ビートルズを呼んだ男 野地秩嘉著
ビートルズを呼んだ男(野地秩嘉著、小学館)は、戦後間もなくから海外ミュージシャンらを招聘する「呼び屋」として活躍し、イベント会社キョードー東京を創設したことでも知られる、永島達司の生涯を追うノンフィクションだ。
読みどころ1 エレガントに魑魅魍魎の世界を生きる
永島はイギリスで育ち、戦後の進駐軍の通訳を経てジャズマンのブッキング役として活動を開始する。
日本人離れした長身とエレガントな身のこなし、「イギリス人よりも流暢」と評されるクイーンズイングリッシュを操り、約束の遵守と破格のギャラ、心づくしの接待で米英の名だたるミュージシャンの心をつかんでいく。
日本において永島氏に信頼を置いていた海外スターは数多く、ナット・キング・コールやサッチモ(ルイアームストロング)、ポールマッカートニー、ダイアナ・ロス、ボブ・ディラン、マイケル・ジャクソンやエルトン・ジョンらの日本での公演を実現させた。
戦後のエンタメ界の成り立ちはけっしてスマートなものではない。本書で紹介されるエピソードにも、外為法をくぐり抜けるための闇ドル、興行の実務を持つ裏社会との駆け引きなどが描写されている。
永島氏は、後ろ暗い部分を多分に含む呼び屋の仕事への葛藤、コンプレックスを抱えながらも、ショービジネスに天職を見出していくのである。
彼と好対照をなすのが、本書で群像劇的に並行して描かれる、樋口玖や神彰、康芳夫ら、次世代の呼び屋たち。大風呂敷を広げ、切った貼ったの大博打を打つ(彼らのほうが「興行師」のイメージに近い)彼らを絡めて書くことで永島の特異性は際立つ。ちなみに、ときおり康芳夫への聞き取りをもとにしたエピソードが出てくるが、いちいち面白すぎるので眉唾。
読みどころ2 キャリア集大成 ビートルズ公演
本書の後半は1966年、永島の呼び屋としての集大成といえるビートルズの武道館コンサートのドキュメントになっている。
ポール・マッカートニー、ジョン・レノンとの親交、マネージャーのブライアン・エプスタインとの交渉など、永島だからこその仕事術が見て取れる
そして、臨場感をもって描かれるのが、当日が近づくにつれ高まる日本のファンの狂熱、警察の厳戒体制。新聞や雑誌は、ロックの「反社会性」をわけもわからず批判し、とりわけうら若い女性たちの狂乱におののき、大衆に不安を煽る。

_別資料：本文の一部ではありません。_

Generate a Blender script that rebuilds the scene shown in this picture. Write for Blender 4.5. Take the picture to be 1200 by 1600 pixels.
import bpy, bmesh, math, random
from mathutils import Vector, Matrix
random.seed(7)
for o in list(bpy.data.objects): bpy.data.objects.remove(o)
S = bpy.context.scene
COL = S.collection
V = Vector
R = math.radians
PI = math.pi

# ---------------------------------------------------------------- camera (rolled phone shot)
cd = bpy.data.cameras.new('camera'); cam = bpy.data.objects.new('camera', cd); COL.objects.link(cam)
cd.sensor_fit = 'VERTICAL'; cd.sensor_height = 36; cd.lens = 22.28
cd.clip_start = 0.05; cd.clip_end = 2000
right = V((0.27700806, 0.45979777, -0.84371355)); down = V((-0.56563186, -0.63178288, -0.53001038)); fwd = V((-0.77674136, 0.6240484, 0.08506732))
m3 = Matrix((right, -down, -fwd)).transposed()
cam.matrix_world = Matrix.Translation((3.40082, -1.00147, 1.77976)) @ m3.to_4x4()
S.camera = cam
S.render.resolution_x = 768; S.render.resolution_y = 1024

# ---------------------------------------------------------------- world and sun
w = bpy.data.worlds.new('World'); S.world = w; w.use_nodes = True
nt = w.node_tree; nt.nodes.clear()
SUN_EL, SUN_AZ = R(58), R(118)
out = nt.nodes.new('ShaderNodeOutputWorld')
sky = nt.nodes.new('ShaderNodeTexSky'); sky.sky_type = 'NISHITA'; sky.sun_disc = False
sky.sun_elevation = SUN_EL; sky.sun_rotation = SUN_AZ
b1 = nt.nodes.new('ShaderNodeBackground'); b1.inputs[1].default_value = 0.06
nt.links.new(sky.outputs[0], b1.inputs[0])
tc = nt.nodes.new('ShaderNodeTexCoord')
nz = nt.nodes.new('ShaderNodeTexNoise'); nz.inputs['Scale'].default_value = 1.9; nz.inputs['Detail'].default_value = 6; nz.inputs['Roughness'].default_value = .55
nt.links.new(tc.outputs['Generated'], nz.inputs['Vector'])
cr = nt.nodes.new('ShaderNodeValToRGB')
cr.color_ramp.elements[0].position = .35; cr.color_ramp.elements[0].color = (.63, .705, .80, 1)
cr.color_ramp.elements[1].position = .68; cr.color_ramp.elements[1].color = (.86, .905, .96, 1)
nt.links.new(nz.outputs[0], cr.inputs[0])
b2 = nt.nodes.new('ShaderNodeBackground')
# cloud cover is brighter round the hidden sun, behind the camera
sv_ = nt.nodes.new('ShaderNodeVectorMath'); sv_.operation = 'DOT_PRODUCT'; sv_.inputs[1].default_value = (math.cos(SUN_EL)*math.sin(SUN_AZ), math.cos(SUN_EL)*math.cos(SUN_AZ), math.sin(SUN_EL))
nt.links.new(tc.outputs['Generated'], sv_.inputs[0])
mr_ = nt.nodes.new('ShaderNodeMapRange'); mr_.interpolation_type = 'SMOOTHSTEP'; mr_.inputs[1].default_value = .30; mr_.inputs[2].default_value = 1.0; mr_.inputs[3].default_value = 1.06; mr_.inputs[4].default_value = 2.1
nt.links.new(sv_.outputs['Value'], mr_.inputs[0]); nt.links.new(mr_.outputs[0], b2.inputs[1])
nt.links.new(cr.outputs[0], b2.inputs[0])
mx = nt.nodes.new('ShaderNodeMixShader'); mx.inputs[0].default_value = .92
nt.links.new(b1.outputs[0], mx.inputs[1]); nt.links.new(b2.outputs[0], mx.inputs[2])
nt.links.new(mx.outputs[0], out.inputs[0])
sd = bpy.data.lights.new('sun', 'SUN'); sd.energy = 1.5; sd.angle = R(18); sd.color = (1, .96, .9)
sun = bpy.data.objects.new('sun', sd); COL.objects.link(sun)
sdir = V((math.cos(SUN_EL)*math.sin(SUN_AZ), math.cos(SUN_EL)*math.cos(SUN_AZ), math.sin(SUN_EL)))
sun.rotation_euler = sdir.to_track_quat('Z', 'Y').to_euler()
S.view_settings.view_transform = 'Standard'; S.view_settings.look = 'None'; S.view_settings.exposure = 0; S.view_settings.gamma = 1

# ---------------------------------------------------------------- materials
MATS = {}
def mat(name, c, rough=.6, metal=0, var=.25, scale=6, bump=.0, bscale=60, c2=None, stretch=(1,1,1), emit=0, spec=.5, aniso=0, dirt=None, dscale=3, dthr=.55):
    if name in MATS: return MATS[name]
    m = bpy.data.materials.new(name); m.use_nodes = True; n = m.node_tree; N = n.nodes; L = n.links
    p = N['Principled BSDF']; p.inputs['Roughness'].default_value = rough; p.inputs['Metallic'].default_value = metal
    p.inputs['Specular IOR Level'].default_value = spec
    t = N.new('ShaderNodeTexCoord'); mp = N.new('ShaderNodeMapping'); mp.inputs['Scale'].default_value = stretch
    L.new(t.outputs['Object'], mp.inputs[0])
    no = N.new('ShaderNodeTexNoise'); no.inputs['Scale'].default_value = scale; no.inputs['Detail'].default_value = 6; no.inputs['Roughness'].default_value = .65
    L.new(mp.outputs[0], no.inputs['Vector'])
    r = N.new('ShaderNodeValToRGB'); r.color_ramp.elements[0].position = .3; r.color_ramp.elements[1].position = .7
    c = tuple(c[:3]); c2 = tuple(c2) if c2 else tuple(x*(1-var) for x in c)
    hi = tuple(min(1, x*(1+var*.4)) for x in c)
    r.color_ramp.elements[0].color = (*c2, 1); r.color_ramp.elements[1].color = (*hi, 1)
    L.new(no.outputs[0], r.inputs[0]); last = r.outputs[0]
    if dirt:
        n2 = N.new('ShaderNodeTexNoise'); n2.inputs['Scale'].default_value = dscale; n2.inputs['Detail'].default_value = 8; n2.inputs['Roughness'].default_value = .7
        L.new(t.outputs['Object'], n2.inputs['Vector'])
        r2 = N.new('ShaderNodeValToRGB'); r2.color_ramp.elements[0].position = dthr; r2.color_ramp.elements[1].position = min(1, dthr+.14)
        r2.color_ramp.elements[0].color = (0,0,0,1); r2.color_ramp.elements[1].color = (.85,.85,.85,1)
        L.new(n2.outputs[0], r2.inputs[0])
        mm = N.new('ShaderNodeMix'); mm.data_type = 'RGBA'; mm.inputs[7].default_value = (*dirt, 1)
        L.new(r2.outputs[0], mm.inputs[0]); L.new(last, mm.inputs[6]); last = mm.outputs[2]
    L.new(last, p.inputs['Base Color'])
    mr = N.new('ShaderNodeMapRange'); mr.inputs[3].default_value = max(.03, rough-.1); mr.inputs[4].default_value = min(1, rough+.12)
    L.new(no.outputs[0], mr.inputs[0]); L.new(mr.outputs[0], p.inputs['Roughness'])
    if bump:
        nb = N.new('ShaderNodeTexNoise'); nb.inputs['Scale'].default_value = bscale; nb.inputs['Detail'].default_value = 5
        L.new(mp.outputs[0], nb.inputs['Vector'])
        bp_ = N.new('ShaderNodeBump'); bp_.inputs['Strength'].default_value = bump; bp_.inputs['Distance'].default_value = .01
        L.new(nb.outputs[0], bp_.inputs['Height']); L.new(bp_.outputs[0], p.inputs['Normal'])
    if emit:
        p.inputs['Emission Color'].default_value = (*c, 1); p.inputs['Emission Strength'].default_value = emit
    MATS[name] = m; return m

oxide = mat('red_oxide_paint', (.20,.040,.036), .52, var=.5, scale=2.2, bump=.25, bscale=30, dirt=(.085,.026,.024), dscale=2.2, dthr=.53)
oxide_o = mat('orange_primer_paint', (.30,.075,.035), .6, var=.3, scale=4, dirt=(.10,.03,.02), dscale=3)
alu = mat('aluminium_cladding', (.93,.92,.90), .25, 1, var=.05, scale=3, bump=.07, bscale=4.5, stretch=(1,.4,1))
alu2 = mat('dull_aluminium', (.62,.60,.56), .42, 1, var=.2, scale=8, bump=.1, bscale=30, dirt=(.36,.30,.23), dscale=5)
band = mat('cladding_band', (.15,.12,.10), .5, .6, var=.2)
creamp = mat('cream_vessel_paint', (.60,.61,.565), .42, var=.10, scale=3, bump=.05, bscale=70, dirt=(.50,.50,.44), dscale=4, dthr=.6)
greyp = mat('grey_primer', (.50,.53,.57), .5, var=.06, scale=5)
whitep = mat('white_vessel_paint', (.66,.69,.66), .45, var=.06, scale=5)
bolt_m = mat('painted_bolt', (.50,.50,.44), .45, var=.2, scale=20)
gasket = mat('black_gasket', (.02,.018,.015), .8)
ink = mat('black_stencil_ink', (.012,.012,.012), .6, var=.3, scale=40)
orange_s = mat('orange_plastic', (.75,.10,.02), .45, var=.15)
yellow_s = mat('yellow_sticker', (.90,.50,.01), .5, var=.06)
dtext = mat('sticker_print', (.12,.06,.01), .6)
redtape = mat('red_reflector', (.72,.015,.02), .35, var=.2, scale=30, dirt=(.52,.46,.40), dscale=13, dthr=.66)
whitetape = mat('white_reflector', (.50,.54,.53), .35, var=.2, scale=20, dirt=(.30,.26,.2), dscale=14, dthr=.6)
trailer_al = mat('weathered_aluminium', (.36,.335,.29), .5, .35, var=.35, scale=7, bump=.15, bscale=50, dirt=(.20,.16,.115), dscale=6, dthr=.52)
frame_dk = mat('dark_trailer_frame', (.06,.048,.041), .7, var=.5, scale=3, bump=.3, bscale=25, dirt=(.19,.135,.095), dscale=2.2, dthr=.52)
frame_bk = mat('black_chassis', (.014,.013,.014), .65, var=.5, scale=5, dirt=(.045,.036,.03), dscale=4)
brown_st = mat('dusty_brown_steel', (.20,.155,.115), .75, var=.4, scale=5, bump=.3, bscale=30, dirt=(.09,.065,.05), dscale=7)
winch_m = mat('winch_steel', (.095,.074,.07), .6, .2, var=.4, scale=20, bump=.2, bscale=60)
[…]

そして日本の芸能史上に残る公演当日に起こったこととは!?
興行関係者、メンバーを迎えたホテルマンら、豊富な取材で奇跡の一日を振り返る。
さて、このビートルズ公演あたりから、日本は本格的な高度経済成長に突入していく。
いわゆる「切った貼った」の興行の世界も、少しずつ近代化していくことになる(むろん旧態依然としている部分は今の時代にまで続くのではあるが)。
「呼び屋」の在り方も変わり、起業家となった永島が作ったビジネスは、押しも押されぬ有名企業の主事業として命脈を保つこととなる。
本書は、戦後の芸能の世界を生きた特異な人物を通して描いた、日本の経済・社会史でもあるのだ。